When talking about Quake and Unreal Tournament, Ben correctly stated that the map, power-ups, and weapons are all incredibly important in high skill play. I won’t deny that. Having devoted a fair amount of my middle and high school years to Quake 3 Arena, he is spot on. What he is missing, however, is that these things are just as important in Call of Duty, with even more to manage on top of that.

When a new CoD game comes out, the first few days online are a mess. The skill differentiation between high and low is much more compressed. Much of that is because most people have yet to learn the maps well enough to judge opponent tendencies and, in fact, the games can be a lot more fun for it. However, a couple weeks after release, things even out again. A great player will know there are only three paths through a building and can take advantage of choke points to terrorize the other team.

New players get killed by “random grenades” frequently. Those grenades aren’t random. They are the product of players knowing the routes others are going to take, and aiming a grenade into a (sometimes small) area to get a kill. To compound this, kill streaks can be used to section off other parts of the map to funnel the team in a different direction. Seeing kill streaks as something requiring no skill is foolish. Sure, any moron can drop an airstrike, but any moron in Q3A can fire the rocket launcher, too.

http://www.youtube.com/watch?v=zobD6lex5_4

Kill streaks are available to everyone. It’s a matter of what you choose to unlock and use. If you want everything unlocked from the start (guns included), go to the League Play ladders in Black Ops 2. Those put everyone on a flat equipment level from the start, and allow you to smartly decide on your class. And so another skill arises: map loadouts. There are dozens of guns to choose from in CoD games. On any map, you can take any one of them. But should you? Absolutely not.

Each map is built in a specific way and gives different weapons the advantage. Small maps require SMGs, while larger ones require assault rifles and snipers. Within each of those categories are many guns to choose from, and being in tune with each map and the other players enough to choose which you need can be difficult.

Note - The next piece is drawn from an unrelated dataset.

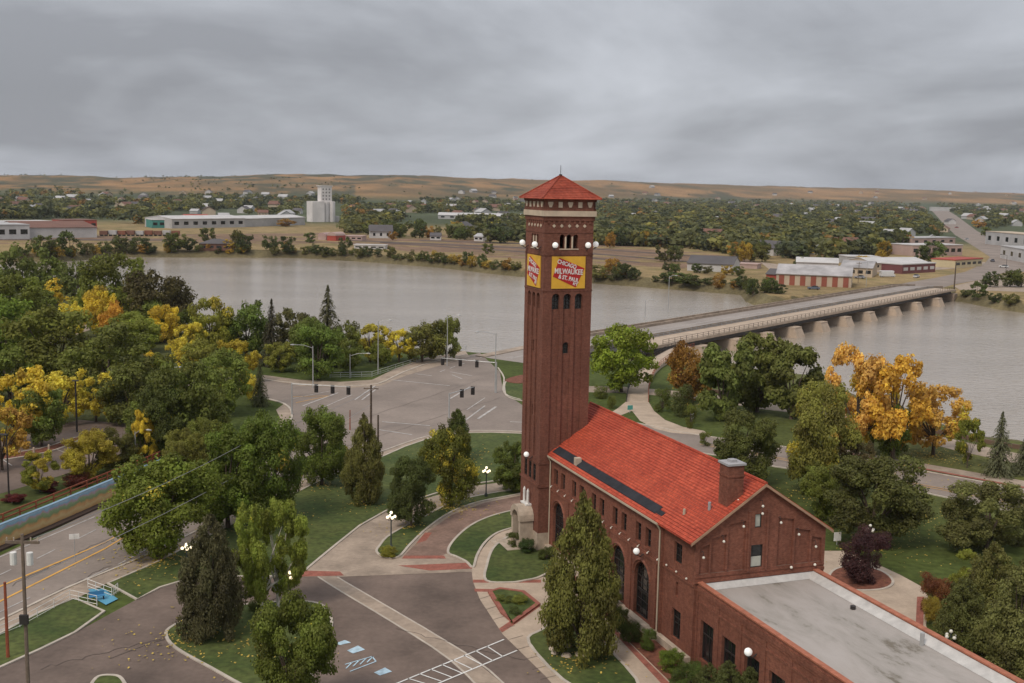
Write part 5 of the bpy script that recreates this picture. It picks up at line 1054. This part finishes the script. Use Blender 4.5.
def rc(k):
    s_ = rnd.uniform(.75, 1.3); return {0: tuple(c*s_ for c in rnd.choice([(.045, .068, .024), (.058, .078, .026), (.036, .052, .022)])), 1: tuple(c*s_ for c in rnd.choice([(.42, .28, .04), (.40, .22, .04)])), 2: tuple(c*s_ for c in rnd.choice([(.16, .15, .04), (.11, .12, .035)]))}[k]
spec = [(45, 258, 14, 15, 0), (70, 255, 16, 17, 0), (72, 257, 7, 6, 1), (88, 257, 8, 10, 2), (105, 256, 9, 12, 0), (120, 254, 10, 12, 0), (140, 257, 9, 14, 0), (150, 257, 8, 10, 0), (172, 252, 13, 13, 0), (178, 254, 12, 14, 0), (190, 257, 9, 12, 0), (208, 242, 12, 14, 0), (229, 255, 8, 9, 1), (238, 250, 15, 12, 2), (245, 251, 14, 12, 0), (245, 257, 6, 9, 1), (270, 250, 11, 12, 0), (288, 251, 12, 13, 0), (275, 257, 6, 8, 2), (290, 257, 6, 8, 0), (305, 257, 6, 7, 2), (310, 243, 9, 10, 0), (317, 257, 7, 8, 0), (328, 257, 6, 7, 0), (345, 255, 14, 10, 0), (360, 257, 7, 8, 2), (368, 258, 7, 8, 0), (390, 258, 8, 9, 2), (424, 262, 7, 8, 0), (432, 264, 6, 8, 0), (440, 265, 7, 8, 2), (445, 266, 6, 7, 0), (467, 268, 9, 8, 0), (472, 268, 8, 7, 1), (482, 269, 9, 7, 0), (488, 254, 8, 10, 0), (286, 226.5, 9, 22, 1), (505, 272, 5, 8, 2), (516, 273, 5, 7, 2), (600, 281, 8, 14, 2), (612, 281, 10, 10, 1), (620, 282, 10, 10, 2), (627, 283, 9, 10, 0), (634, 283, 6, 8, 0), (668, 272, 6, 8, 2), (675, 273, 6, 7, 0), (697, 273, 6, 8, 0), (707, 274, 5, 7, 2), (727, 275, 6, 8, 1), (738, 276, 6, 8, 0), (672, 286, 6, 14, 0), (684, 287, 6, 14, 0), (695, 288, 6, 14, 0), (742, 290, 8, 8, 0), (753, 292, 9, 6, 0), (770, 293, 8, 8, 0), (780, 294, 5, 7, 0), (744, 262, 15, 12, 1), (754, 262, 13, 12, 2), (762, 262, 14, 12, 2), (838, 250, 10, 10, 1), (862, 267, 8, 10, 1), (884, 258, 14, 12, 1), (932, 262, 16, 20, 0), (920, 262, 9, 10, 0), (990, 287, 9, 10, 0), (1010, 287, 9, 12, 0), (1021, 287, 10, 14, 0), (977, 304, 9, 9, 0), (995, 305, 5, 7, 0), (1010, 307, 6, 8, 2), (965, 303, 4, 6, 2), (880, 262, 9, 9, 1), (800, 268, 8, 10, 0), (978, 228, 14, 22, 1), (985, 236, 12, 14, 0), (803, 280, 5, 4, 0), (400, 238, 12, 14, 0), (384, 237, 12, 14, 2), (415, 238, 8, 9, 0), (393, 240, 8, 9, 1), (500, 243, 15, 24, 0), (490, 243, 12, 14, 2), (460, 240, 12, 14, 0), (620, 246, 16, 15, 0), (610, 248, 14, 10, 1), (665, 262, 12, 14, 2), (675, 262, 12, 12, 2)]
for a, b, h_, w_, k in spec: far_tree(a, b, h_*.78, w_*.82, rc(k), k)
for _ in range(85):
    x = rnd.uniform(0, 780); yb = np.interp(x, [0, 60, 120, 300, 380, 440, 500, 600, 690, 740, 780], [259, 259, 254, 255, 260, 265, 271, 280.5, 287.5, 291, 294]); k = rnd.choice([0, 0, 2, 2, 1]); 
    if not 515 < x < 595: far_tree(x, yb-rnd.uniform(0, 1.2), rnd.uniform(2.2, 6.5), rnd.uniform(4, 8), rc(k), k, 'shrub')
# nearest rows of the wooded town, one by one
def yfront(x): return np.interp(x, [0, 60, 150, 170, 300, 340, 350, 420, 520, 600, 700, 740, 780, 860, 905, 950, 1024], [222, 220, 226, 215, 217, 226, 237, 238, 243, 246, 250, 258, 260, 260, 250, 236, 226])
for _ in range(75):
    x = rnd.uniform(352, 940); 
    if 522 < x < 597: continue
    y = yfront(x)-rnd.uniform(0, 9)**1.0; k = rnd.choice([0]*7+[1, 2, 2]); s_ = rnd.uniform(7.5, 12); far_tree(x, y, s_, s_*rnd.uniform(.9, 1.25), rc(k), k)
# the wooded town and hillside scrub beyond, one mass
def woodland(name, label, pts, hs, ws, cols, nq, size):
    r = np.random.default_rng(5); Vs, Cc, Tt = [], [], []; base = []
    for v in range(8):
        rr = np.random.default_rng(v+50); q = nq; u = rr.normal(size=(q, 3)); u /= np.linalg.norm(u, axis=1, keepdims=True); u[:, 2] = np.abs(u[:, 2])*1.25-.25
        lob = rr.normal(size=(7, 3))*.16; w_ = rr.integers(0, 7, q); c = u*np.array([.36, .36, .40])*(rr.uniform(.72, 1.05, q)[:, None])+lob[w_]+np.array([0, 0, .52]); base.append((leaf_quads(c, u+rr.normal(size=u.shape)*.4, size, .85, rr), rr.random(7)[w_]))
    for i, (p, h, w_, cl) in enumerate(zip(pts, hs, ws, cols)):
        V, t = base[i % 8]; a = r.uniform(0, 6.28); ca_, sa = math.cos(a), math.sin(a); X_ = (V[:, 0]*ca_-V[:, 1]*sa)*w_+p[0]; Y_ = (V[:, 0]*sa+V[:, 1]*ca_)*w_+p[1]; Vs.append(np.c_[X_, Y_, V[:, 2]*h+p[2]])
        Cc.append(np.tile(np.append(cl, 1.0), (len(t), 1))); Tt.append(np.clip(.25+.5*t+r.uniform(-.2, .2, len(t)), 0, 1))
    V = np.concatenate(Vs); me = np_mesh(name, V, np.arange(len(V)).reshape(-1, 4), [leafs]); n_ = len(V)//4
    a_ = me.attributes.new('tint', 'FLOAT', 'FACE'); a_.data.foreach_set('value', np.concatenate(Tt).astype(np.float32)); a_ = me.attributes.new('col', 'FLOAT_COLOR', 'FACE'); a_.data.foreach_set('color', np.concatenate(Cc).astype(np.float32).ravel())
    o = bpy.data.objects.new(name, me); C.objects.link(o); tag(o, label, 'wood', kind='stuff'); return o
r = np.random.default_rng(99); pts, hs_, ws_, cs_ = [], [], [], []
gp = [np.array([s_.x, s_.y]) for s_ in spots]; gpa = np.array(gp)
ntry = 0
while len(pts) < 11500 and ntry < 60000:
    ntry += 1; az_ = math.radians(r.uniform(-27, 27)); D_ = math.exp(r.uniform(math.log(700), math.log(4600))); x, y = D_*math.sin(az_), D_*math.cos(az_); px_, py_ = PR((x, y, 0))
    if py_ > yfront(px_)-1: continue
    hh_ = hill_at(x, y)
    if hh_ > 8 and (r.random() < .72+.22*(px_ > 330) or fbm(np.array([x/260]), np.array([y/420]), 3, 41)[0] < .5): continue
    if abs(px_-(930+(py_-208)*1.6)) < 10+.7*(py_-205) and px_ > 920 and py_ < 255: continue
    if 896 < px_ < 975 and py_ > 235: continue
    if 975 < px_ and py_ > 229 : continue
    if 300 < px_ < 345 and 205 < py_: continue
    if 425 < px_ < 530 and 213.5 < py_ < 222: continue
    if 150 < px_ < 310 and py_ > 217: continue
    if px_ < 120 and py_ > 219.5: continue
    if px_ < 190 and 197 < py_ < 204 and r.random() < .7: continue
    if vnoise(np.array([x/90.]), np.array([y/140.]), 77)[0] < (.16 if px_ > 560 else .38): continue
    ry = np.array([x, y])/D_; rel = np.array([x, y])-gpa; al = rel@ry; lat = np.abs(rel[:, 0]*ry[1]-rel[:, 1]*ry[0])
    if ((al > -.055*D_) & (al < 9) & (lat < 8)).any(): continue
    pts.append((x, y, hh_)); s_ = r.uniform(5.5, 11.5)*(1 if D_ < 3000 else .8)*(.6 if hh_ > 10 else 1); hs_.append(s_); ws_.append(s_*r.uniform(1.0, 1.5))
    q = r.random(); cl = np.array([.125, .128, .044]) if q < .50 else np.array([.070, .080, .036]) if q < .70 else np.array([.19, .18, .05]) if q < .9 else np.array([.20, .18, .04]) if q < .96 else np.array([.28, .16, .04]); cs_.append(cl*r.uniform(.75, 1.3))
woodland('distant_woodland', 'wooded town of green trees spreading to the hills beyond the river', pts, hs_, ws_, cs_, 56, .26)
print('wood', len(pts), 'spots', len(spots))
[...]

Kuchera linked to an incredible Quake Live video of pro gamer Rapha explaining his play, and opined that strategy like his “simply isn’t possible in modern games.” This is just not true. As I explained earlier, a good CoD player knows what his opponent is thinking and will try to take advantage of the map whenever possible to score kills. Things like perks don’t dilute the skill needed to be great, they simply change it. It’s apples and oranges.

“We’ve traded our skill away for this sort of level playing field, however, and that’s hard to take if you grew up valuing your abilities with a rail gun.”

The CoD playing field is anything but level. If you have been in a public match recently, you must have noticed the top players on each team easily getting 25 kills, while the players on the bottom are lucky to get five or six. If this is level, I don’t want to know what uneven looks like. Look at some of those top players between matches. How does Jdog187 have a kill-to-death ratio of 3.5? Is that luck? And the bottom players with a kill/death of .45? Is that also luck?

Ben then goes on to cite John Gibson, the president of Tripwire games, the creators of the Red Orchestra games. Mr. Gibson talks about how Call of Duty requires little skill to play, something I’m sure has nothing to do with him talking about a competing product. Once again, it is apples and oranges. Two different games with two entirely different skill sets required to be good.

I’ve spent most of this article talking about Call of Duty because that is the game I know. I have played it extensively over the last decade and know there is a lot of skill required to be an elite player. I could tag in fellow SideQuester Ryan Gan to talk about Halo’s skill divide, or friend of the site Matt Champion to talk about Team Fortress 2, but I think I have made my point.

Modern shooters are not making us dumb. Great players in Call of Duty and other games require a lot of skill to be successful. If that wasn’t the case, Major League Gaming events would be overrun by weekend gamers, thinking they have a chance at competing. Whether you are playing Quake, Counter Strike, Call of Duty, or Halo, if you do not have the required skills, you will not be a good player.